Mister Donut lets you choose your own doughnuts! Nice idea, but what about kids rubbing their grimy hands on your doughnut an hour before you pick it up? Ok, but Mister Donut also has quite a few varieties to choose from. Seems good right? Maybe, but a lot of them are 'Japanized' flavours, like strangely chewy 'mochi' doughnuts, plus funny little pasteries that don't belong anywhere in a doughnut store. Hmmm...

Krispy Kreme let's you watch the doughnut making process! What fun to watch the doughnuts float down the river of oil, then through the sugar coating machine, etc. No false advertising here! You know that your doughnut is an oil soaked, sugar filled, fattening piece of cholesterol, and you don't care! Krispy Kreme in Japan currently only offers 14 different kinds of doughnut. Seems paltry but wait. The flavours are all REAL flavours, not silly Japanized ones. How long has it been since I had a lemon filled doughnut? Nice. Round 2 to Krispy Kreme.

Here's 6 of the most normal Mister Donut's doughnuts I could find. Hmm, I guess they look pretty good. A doughnut is just a doughnut after all right?

And here's a dozen of Krispy Kreme's. Damn, is it me or are these doughnuts just glowing with the anticipation of making me happy when I bite down on them? Compared with Krispy Kreme's selection, Mister Donut's doughnuts look like a bunch of stale old crap! Round 3 to Krispy Kreme!

Other things to consider?
-Krispy Kreme spells the word 'doughnut' correctly. Not only that, they use the plural form unlike Mister Donut which uses the singular. I don't want one doughnut, I want doughnuts fools!
-Mister Donut boasts the World's best coffee and gives you free refills. Well I never tried it, but anyway we're talking doughnuts here, not coffee.
-Krispy Kreme gives you a FREE doughnut just for standing in line! Don't know how long that will last though.
-Mister Donut puts a little sticker on their bags and boxes that says 'thank you, you beautiful people'. A 'pick me up' if nothing else.

Ok, but enough fooling around. We all know that when it comes to doughnuts the most important thing is TASTE! Final round!
Remeber I said it was my first time ever at Krispy Kreme? My friend Jason came with me and the whole time was extolling the virtues of Krispy Kreme. Nothing will prepare you, nothing even comes close! He told me. He scorned Mister Donut as 'swill', but I was sceptical. I mean how good could a doughnut be? It's just fried cake right? And hey, Mister Donut isn't that bad!

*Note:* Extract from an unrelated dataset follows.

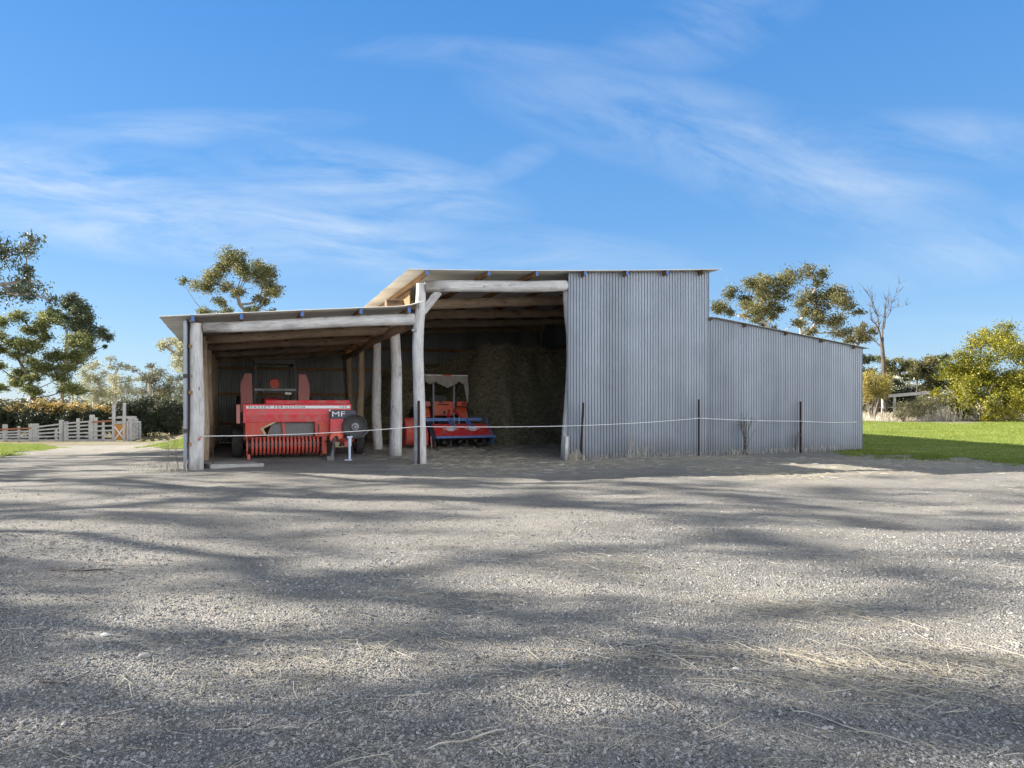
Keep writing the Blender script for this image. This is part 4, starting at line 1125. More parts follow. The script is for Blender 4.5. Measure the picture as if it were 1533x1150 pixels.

History being made! Turns out Jason was right and that in truth, nothing will prepare you and yes, no other doughnut comes close, AND Mister Donut is that bad. I just can't put into words the heavenliness of my first Krispy Kreme donut. It was fresh! It was soft! It didn't crumble apart! It was like eating a soft, warm piece of love. Krispy Kreme wins by a knockout! See ya later Mister Donut!